Problem to work on> Omit all pictures, then retype the data exactly as given.

□ □ □

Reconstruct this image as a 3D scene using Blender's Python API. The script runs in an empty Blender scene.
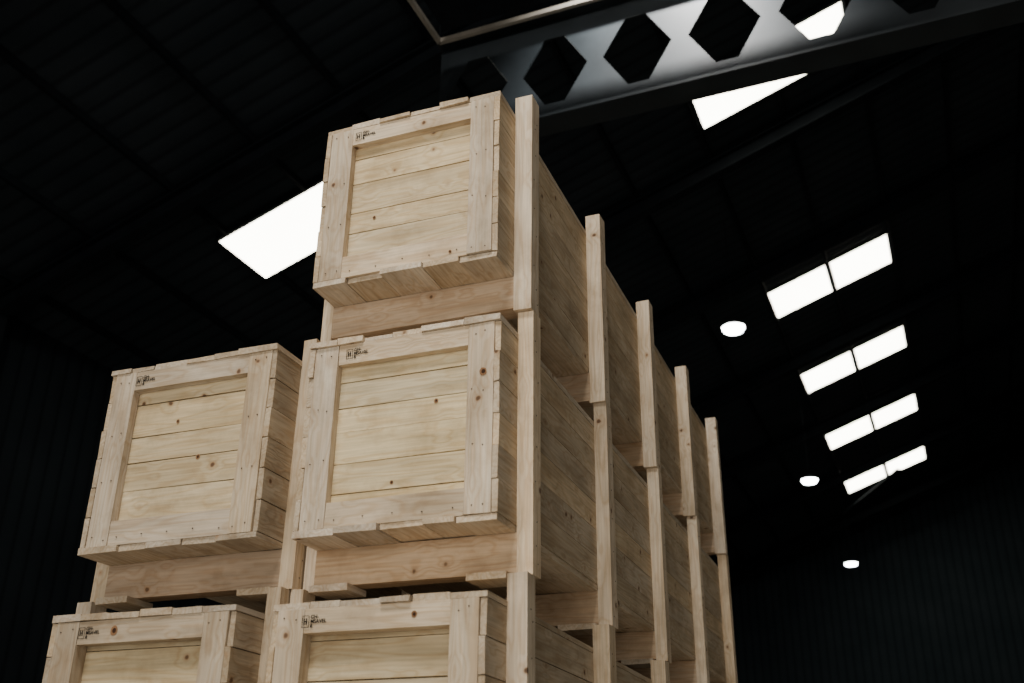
import bpy, math, random
from mathutils import Vector, Matrix
random.seed(7)
SC=bpy.context.scene
COL=SC.collection

# ---------------------------------------------------------------- node helpers
def new_mat(name):
    m=bpy.data.materials.new(name); m.use_nodes=True
    nt=m.node_tree; b=nt.nodes['Principled BSDF']
    return m,nt,b
def N(nt,t,**k):
    n=nt.nodes.new(t)
    for a,v in k.items():
        if a.startswith('i_'):
            n.inputs[a[2:].replace('_',' ')].default_value=v
        else: setattr(n,a,v)
    return n
def math_n(nt,op,a,b=None,c=None):
    n=nt.nodes.new('ShaderNodeMath'); n.operation=op
    for i,v in enumerate((a,b,c)):
        if v is None: continue
        if isinstance(v,(int,float)): n.inputs[i].default_value=v
        else: nt.links.new(v,n.inputs[i])
    return n.outputs[0]
def ramp(nt,src,stops):
    n=nt.nodes.new('ShaderNodeValToRGB'); cr=n.color_ramp
    while len(cr.elements)<len(stops): cr.elements.new(.5)
    for e,(p,c) in zip(cr.elements,stops):
        e.position=p; e.color=(c[0],c[1],c[2],1) if not isinstance(c,(int,float)) else (c,c,c,1)
    nt.links.new(src,n.inputs[0]); return n.outputs[0]
def mixc(nt,mode,fac,a,b):
    n=nt.nodes.new('ShaderNodeMix'); n.data_type='RGBA'; n.blend_type=mode
    if isinstance(fac,(int,float)): n.inputs[0].default_value=fac
    else: nt.links.new(fac,n.inputs[0])
    for i,v in ((6,a),(7,b)):
        if isinstance(v,tuple): n.inputs[i].default_value=(v[0],v[1],v[2],1)
        else: nt.links.new(v,n.inputs[i])
    return n.outputs[2]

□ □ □

The output>
Reconstruct this image as a 3D scene using Blender's Python API. The script runs in an empty Blender scene.
import bpy, math, random
from mathutils import Vector, Matrix
random.seed(7)
SC=bpy.context.scene
COL=SC.collection

# ---------------------------------------------------------------- node helpers
def new_mat(name):
    m=bpy.data.materials.new(name); m.use_nodes=True
    nt=m.node_tree; b=nt.nodes['Principled BSDF']
    return m,nt,b
def N(nt,t,**k):
    n=nt.nodes.new(t)
    for a,v in k.items():
        if a.startswith('i_'):
            n.inputs[a[2:].replace('_',' ')].default_value=v
        else: setattr(n,a,v)
    return n
def math_n(nt,op,a,b=None,c=None):
    n=nt.nodes.new('ShaderNodeMath'); n.operation=op
    for i,v in enumerate((a,b,c)):
        if v is None: continue
        if isinstance(v,(int,float)): n.inputs[i].default_value=v
        else: nt.links.new(v,n.inputs[i])
    return n.outputs[0]
def ramp(nt,src,stops):
    n=nt.nodes.new('ShaderNodeValToRGB'); cr=n.color_ramp
    while len(cr.elements)<len(stops): cr.elements.new(.5)
    for e,(p,c) in zip(cr.elements,stops):
        e.position=p; e.color=(c[0],c[1],c[2],1) if not isinstance(c,(int,float)) else (c,c,c,1)
    nt.links.new(src,n.inputs[0]); return n.outputs[0]
def mixc(nt,mode,fac,a,b):
    n=nt.nodes.new('ShaderNodeMix'); n.data_type='RGBA'; n.blend_type=mode
    if isinstance(fac,(int,float)): n.inputs[0].default_value=fac
    else: nt.links.new(fac,n.inputs[0])
    for i,v in ((6,a),(7,b)):
        if isinstance(v,tuple): n.inputs[i].default_value=(v[0],v[1],v[2],1)
        else: nt.links.new(v,n.inputs[i])
    return n.outputs[2]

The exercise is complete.